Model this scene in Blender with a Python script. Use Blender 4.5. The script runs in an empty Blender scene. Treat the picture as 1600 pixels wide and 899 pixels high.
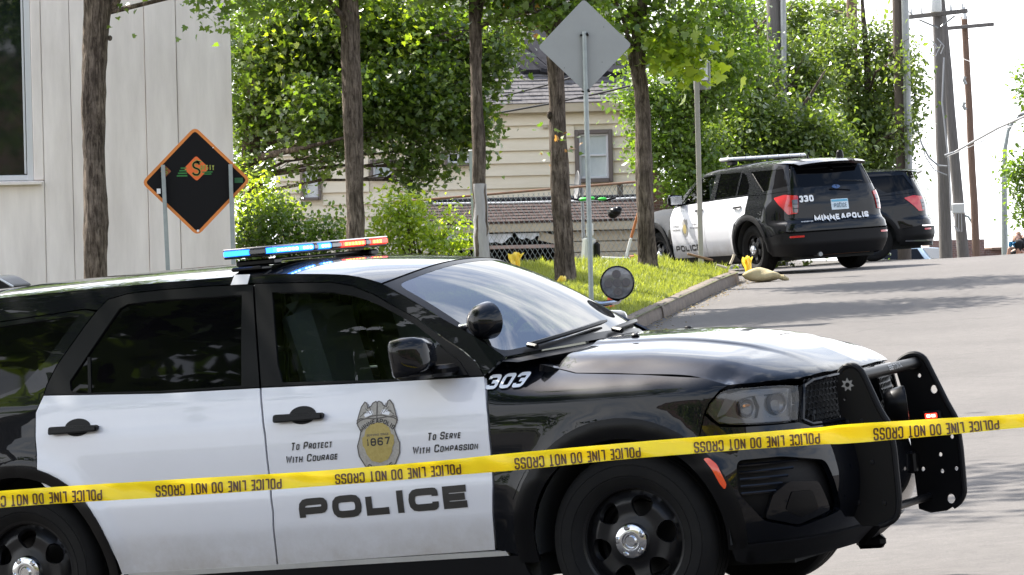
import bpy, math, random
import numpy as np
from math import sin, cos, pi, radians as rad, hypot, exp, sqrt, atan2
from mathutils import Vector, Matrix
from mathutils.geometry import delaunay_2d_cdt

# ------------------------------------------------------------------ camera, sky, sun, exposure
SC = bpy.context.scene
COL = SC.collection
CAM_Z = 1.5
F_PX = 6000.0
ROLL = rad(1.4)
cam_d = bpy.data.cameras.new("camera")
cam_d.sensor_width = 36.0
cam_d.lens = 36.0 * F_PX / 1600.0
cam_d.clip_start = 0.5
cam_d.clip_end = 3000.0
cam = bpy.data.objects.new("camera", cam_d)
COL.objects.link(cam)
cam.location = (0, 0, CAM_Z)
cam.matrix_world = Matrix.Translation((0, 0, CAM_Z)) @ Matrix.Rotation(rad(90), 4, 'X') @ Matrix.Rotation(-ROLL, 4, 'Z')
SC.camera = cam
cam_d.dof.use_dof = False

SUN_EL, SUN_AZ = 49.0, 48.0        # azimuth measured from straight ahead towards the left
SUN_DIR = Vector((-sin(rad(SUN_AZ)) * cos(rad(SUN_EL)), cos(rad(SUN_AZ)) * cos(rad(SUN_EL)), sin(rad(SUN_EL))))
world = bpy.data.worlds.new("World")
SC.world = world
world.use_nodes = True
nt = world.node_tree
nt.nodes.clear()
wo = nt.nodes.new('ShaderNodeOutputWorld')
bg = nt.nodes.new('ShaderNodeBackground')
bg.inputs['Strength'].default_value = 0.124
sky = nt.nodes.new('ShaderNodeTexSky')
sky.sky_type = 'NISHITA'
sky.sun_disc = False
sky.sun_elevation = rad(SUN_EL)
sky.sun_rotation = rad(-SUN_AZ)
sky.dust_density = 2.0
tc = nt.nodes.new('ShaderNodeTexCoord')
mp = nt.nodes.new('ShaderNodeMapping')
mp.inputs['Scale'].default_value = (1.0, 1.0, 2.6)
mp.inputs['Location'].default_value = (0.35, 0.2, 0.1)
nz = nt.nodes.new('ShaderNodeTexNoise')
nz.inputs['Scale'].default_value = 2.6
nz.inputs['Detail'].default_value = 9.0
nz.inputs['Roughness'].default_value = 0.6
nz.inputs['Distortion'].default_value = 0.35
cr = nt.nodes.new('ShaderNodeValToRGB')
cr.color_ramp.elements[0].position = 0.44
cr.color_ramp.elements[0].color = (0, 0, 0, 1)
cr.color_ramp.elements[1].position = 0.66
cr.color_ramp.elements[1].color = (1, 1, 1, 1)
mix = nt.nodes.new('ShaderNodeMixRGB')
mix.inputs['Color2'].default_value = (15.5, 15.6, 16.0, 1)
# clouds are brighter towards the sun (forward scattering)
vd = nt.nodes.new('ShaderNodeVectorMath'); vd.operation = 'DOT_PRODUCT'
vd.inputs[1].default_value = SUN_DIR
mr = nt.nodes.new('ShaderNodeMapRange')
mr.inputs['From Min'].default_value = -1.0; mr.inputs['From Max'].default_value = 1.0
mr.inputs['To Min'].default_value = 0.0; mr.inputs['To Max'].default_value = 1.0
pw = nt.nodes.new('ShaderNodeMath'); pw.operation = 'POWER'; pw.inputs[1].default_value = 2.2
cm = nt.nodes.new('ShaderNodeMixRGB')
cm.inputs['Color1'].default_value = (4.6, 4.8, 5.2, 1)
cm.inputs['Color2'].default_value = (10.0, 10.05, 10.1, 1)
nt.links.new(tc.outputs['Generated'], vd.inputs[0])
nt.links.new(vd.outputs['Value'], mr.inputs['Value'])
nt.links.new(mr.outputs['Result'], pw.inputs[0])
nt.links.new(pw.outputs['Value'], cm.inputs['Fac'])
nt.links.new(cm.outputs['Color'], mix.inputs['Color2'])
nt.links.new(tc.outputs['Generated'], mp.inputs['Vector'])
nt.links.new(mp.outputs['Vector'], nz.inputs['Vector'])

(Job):
Please quote the lines of the material, beginning with the first and ending with the one that contains "from mathutils.geometry import", exactly as written and without any pictures.

(Output for this task):
Model this scene in Blender with a Python script. Use Blender 4.5. The script runs in an empty Blender scene. Treat the picture as 1600 pixels wide and 899 pixels high.
import bpy, math, random
import numpy as np
from math import sin, cos, pi, radians as rad, hypot, exp, sqrt, atan2
from mathutils import Vector, Matrix
from mathutils.geometry import delaunay_2d_cdt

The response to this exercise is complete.